▸ WRITTEN EXERCISE
Only the lines from the start of the data through the line containing "from mathutils import Vector, Matrix" should be written out, exactly as they are, with both ends included and the pictures left out.

▸ INFORMATION PROVIDED
--------------------------------

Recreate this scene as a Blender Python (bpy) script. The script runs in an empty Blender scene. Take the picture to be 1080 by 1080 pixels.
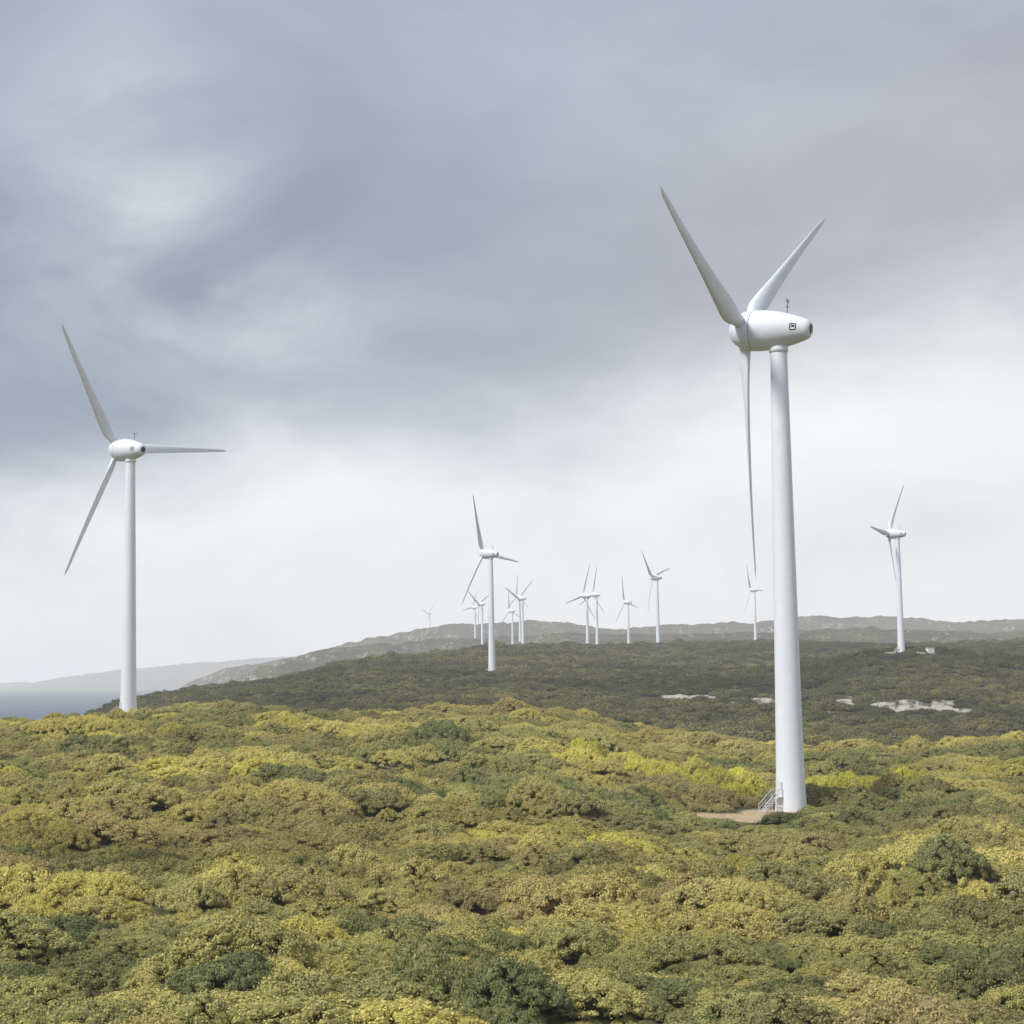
import bpy, math, random, bmesh
import numpy as np
from mathutils import Vector, Matrix

rng = np.random.default_rng(7)
random.seed(7)
scene = bpy.context.scene
scene.view_settings.view_transform = 'Standard'
scene.view_settings.look = 'None'
scene.view_settings.exposure = 0
EYE = 100.0      # camera height (m, local datum)
SEA = 47.0       # sea level in the same datum

# ------------------------------------------------------------------ helpers
def link(ob, parent=None):
    scene.collection.objects.link(ob)
    if parent: ob.parent = parent
    return ob

def mesh_from(name, V, F, smooth=False):
    me = bpy.data.meshes.new(name)
    V = np.asarray(V, dtype=np.float32)
    if isinstance(F, np.ndarray):
        n, k = F.shape
        me.vertices.add(len(V)); me.vertices.foreach_set('co', V.ravel())
        me.loops.add(n*k); me.loops.foreach_set('vertex_index', F.astype(np.int32).ravel())
        me.polygons.add(n)
        me.polygons.foreach_set('loop_start', np.arange(0, n*k, k, dtype=np.int32))
        me.polygons.foreach_set('loop_total', np.full(n, k, dtype=np.int32))
        me.update(calc_edges=True)
    else:
        me.from_pydata([tuple(map(float, v)) for v in V], [], F)
        me.update()
    if smooth:
        me.polygons.foreach_set('use_smooth', np.ones(len(me.polygons), dtype=bool))
    return me

def hash2(ix, iy, seed):
    n = (ix.astype(np.int64)*374761393 + iy.astype(np.int64)*668265263 + seed*1274126177) & 0x7fffffff
    n = ((n ^ (n >> 13)) * 1274126177) & 0x7fffffff
    n = n ^ (n >> 16)
    return (n & 0xffff)/65535.0

def vnoise(x, y, seed=0):
    ix = np.floor(x); iy = np.floor(y)
    fx = x-ix; fy = y-iy
    fx = fx*fx*fx*(fx*(fx*6-15)+10); fy = fy*fy*fy*(fy*(fy*6-15)+10)
    a = hash2(ix, iy, seed); b = hash2(ix+1, iy, seed)
    c = hash2(ix, iy+1, seed); d = hash2(ix+1, iy+1, seed)
    return (a*(1-fx)+b*fx)*(1-fy)+(c*(1-fx)+d*fx)*fy*1.0

def fbm(x, y, octv=4, seed=0, gain=0.5):
    s = 0; a = 1; t = 0
    for i in range(octv):
        s = s + a*(vnoise(x, y, seed+i*17)*2-1); t += a
        x, y = x*1.93*0.8+y*1.93*0.6+11.3, -x*1.93*0.6+y*1.93*0.8+5.7
        a *= gain
    return s/t

def pchip(xk, yk, x):
    xk = np.asarray(xk, float); yk = np.asarray(yk, float)
    h = np.diff(xk); dl = np.diff(yk)/h
    m = np.zeros(len(xk))
    for i in range(1, len(xk)-1):
        if dl[i-1]*dl[i] > 0:
            w1 = 2*h[i]+h[i-1]; w2 = h[i]+2*h[i-1]
            m[i] = (w1+w2)/(w1/dl[i-1]+w2/dl[i])
    x = np.clip(x, xk[0], xk[-1])
    k = np.clip(np.searchsorted(xk, x)-1, 0, len(xk)-2)
    t = (x-xk[k])/h[k]
    return ((2*t**3-3*t**2+1)*yk[k]+(t**3-2*t**2+t)*h[k]*m[k]
            + (-2*t**3+3*t**2)*yk[k+1]+(t**3-t**2)*h[k]*m[k+1])

# ------------------------------------------------------------------ terrain
US = [-.6, -.42, -.3, -.225, -.15, -.075, 0, .075, .15, .225, .3, .42, .6]
ROWS = [
 (15,  [-16]*13),
 (80,  [-16,-16,-16,-16,-16.2,-16.4,-16.4,-16.5,-16.7,-17,-17,-16.5,-16]),
 (123, [-15,-15,-15.5,-15.7,-15.8,-16,-16,-16,-16.3,-16.5,-16.5,-16,-16]),
 (175, [-12,-12.5,-13,-13.2,-13.3,-14,-14.2,-15.5,-17.6,-17,-16.8,-16,-15]),
 (232, [-10,-10.5,-10.7,-10.8,-11,-12,-12.5,-15,-17.8,-17.5,-16.5,-15,-14]),
 (300, [-10,-9.5,-9.3,-9.2,-9.3,-9.6,-9.6,-13,-16.4,-15,-14.5,-13,-12]),
 (390, [-12,-9,-8.0,-7.9,-7.9,-7.5,-7.2,-12.3,-17,-17.5,-17.5,-15,-14]),
 (480, [-45,-30,-22,-20,-20,-22,-24,-24,-24,-24,-24,-20,-18]),
 (600, [-90,-60,-38,-28,-26,-23,-22,-24,-25,-27,-27,-22,-20]),
 (760, [-100,-85,-48,-20,-14,-10,-10,-13,-13,-13,-15,-12,-10]),
 (929, [-115,-105,-55,-14,-5,0,-1,-2,0,7,4,5,5]),
 (1200,[-120,-115,-95,-30,-5,12,12,8,8,12,10,10,10]),
 (1550,[-120,-120,-105,-75,-30,2,24,23,23,20,21,22,22]),
 (1900,[-120,-120,-115,-95,-60,-12,12,15,17,12,12,12,12]),
 (2600,[-120,-120,-115,-112,2,40,50,54,57,55,50,50,50]),
 (3200,[-120,-120,-118,-115,-50,20,40,42,45,45,40,40,40]),
 (4200,[-120,-120,-118,-85,24,85,110,105,114,115,107,100,100]),
 (5500,[-120,-120,-118,-112,-60,60,80,80,80,80,80,80,80]),
 (8000,[-120,-120,-118,-110,-30,70,90,90,90,90,90,90,90]),
 (11000,[-120,-120,-40,48,112,150,150,150,150,150,150,150,150]),
 (14500,[-125]*13)]
lr = np.log([r[0] for r in ROWS])
ug = np.linspace(-.6, .6, 241)
tmp = np.array([pchip(US, r[1], ug) for r in ROWS])
lg = np.linspace(lr[0], lr[-1], 500)
TAB = np.array([pchip(lr, tmp[:, j], lg) for j in range(len(ug))]).T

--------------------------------

▸ TASK OUTPUT
Recreate this scene as a Blender Python (bpy) script. The script runs in an empty Blender scene. Take the picture to be 1080 by 1080 pixels.
import bpy, math, random, bmesh
import numpy as np
from mathutils import Vector, Matrix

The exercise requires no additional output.